Enterprise-based gift card services may have a lower profile than consumer focused apps — with companies like Square and Facebook getting into a space already full of smaller startups like Wrapp and Gyft.
But they are nonetheless a lucrative business: Leeds estimates this to be a $50 billion annual opportunity, when you calculate employee recognition schemes ($20 billion); customer acquisition ($10 bilion) and customer loyalty offerings ($20). And given that the market may well be over-saturated for straight consumer business in the current market, “Gift cards are growing much faster on the enterprise side than on the consumer side,” Leeds notes. He also points out that enterprises can be more lucrative in the digital gift care business.”In enterprise your customers pay you in advance and via methods like checks and wire transfers.

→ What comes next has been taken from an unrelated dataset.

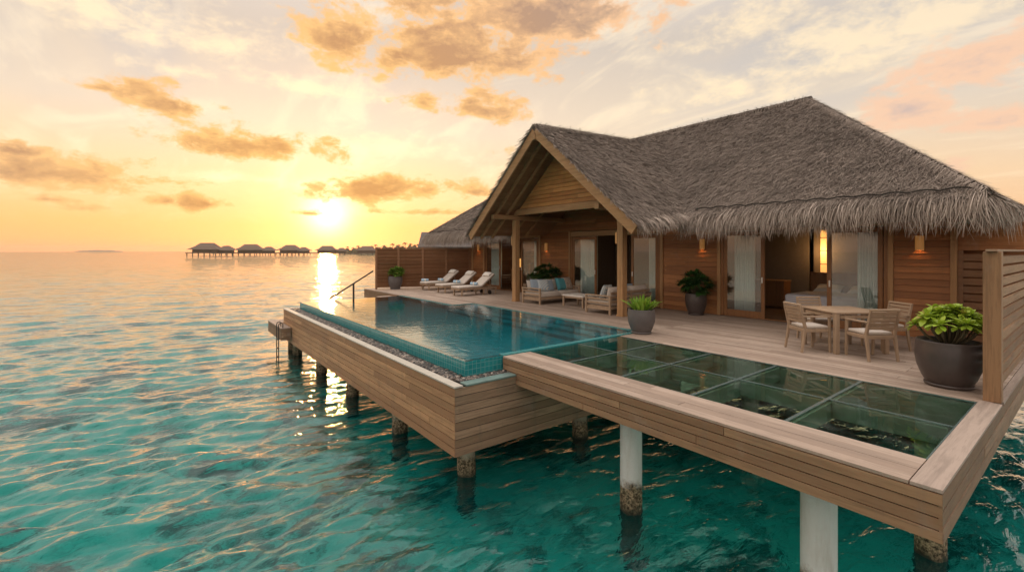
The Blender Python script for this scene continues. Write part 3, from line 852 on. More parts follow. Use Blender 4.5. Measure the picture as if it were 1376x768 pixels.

One of the challenges on the consumer side is that those purchases tend to be with credit cards, so if you take 10% margin, 3% disappears at the time of the transaction because the customer is not present,” he says. The other issue is fraud, which can be higher in consumer services.
The opportunity for a company like Tango Card is that enterprises that have traditionally tried to run gifting schemes in-house are starting to outsource services like these to third parties.
Tango Card’s pitch is that it can provide a cost-effective back end to run these services, and offer more engaging rewards to boot — “rewards as a service,” in Leeds’ terminology. When these services have been outsourced in the past, it’s been to large third party companies like Maritz, Carlson and Affinion, which offer gift catalogs rather than gift cards for recognised retailers. These catalogs and the services of larger companies tend to be priced at higher rates than Tango Card offers, and as for the offerings in the catalogs, “people are just not interested in crystal clocks and t-shirts anymore,” says Leeds.
Tango Card takes an API-based approach to working with enterprises for their gift card needs. They offer enterprises an API, which the business uses to enable rewards inside its own corporate platform; these can integrate with wider accounting packages that the enterprise uses to manage their employees’ expenses. Often these are integrated with yet more platform providers that work directly with enterprises to enable this: typical customers are companies like oPower, Extole and work.com, with oPower. These are typically charged on an SaaS-style model per user and per month.
The other part of the Tango Card’s business focusses on small and medium businesses that want to offer rewards to their employees or customers. Again, here the aim is to interface with other companies that help drive loyalty/reward schemes, giving them a gift card service to have as part of their offering. Leeds notes that these companies include companies like Beintoo for mobile loyalty; Plink, which helps drive offline purchases from online customers.
As a part of the deal, Julie Allegro is joining Tango Card’s board.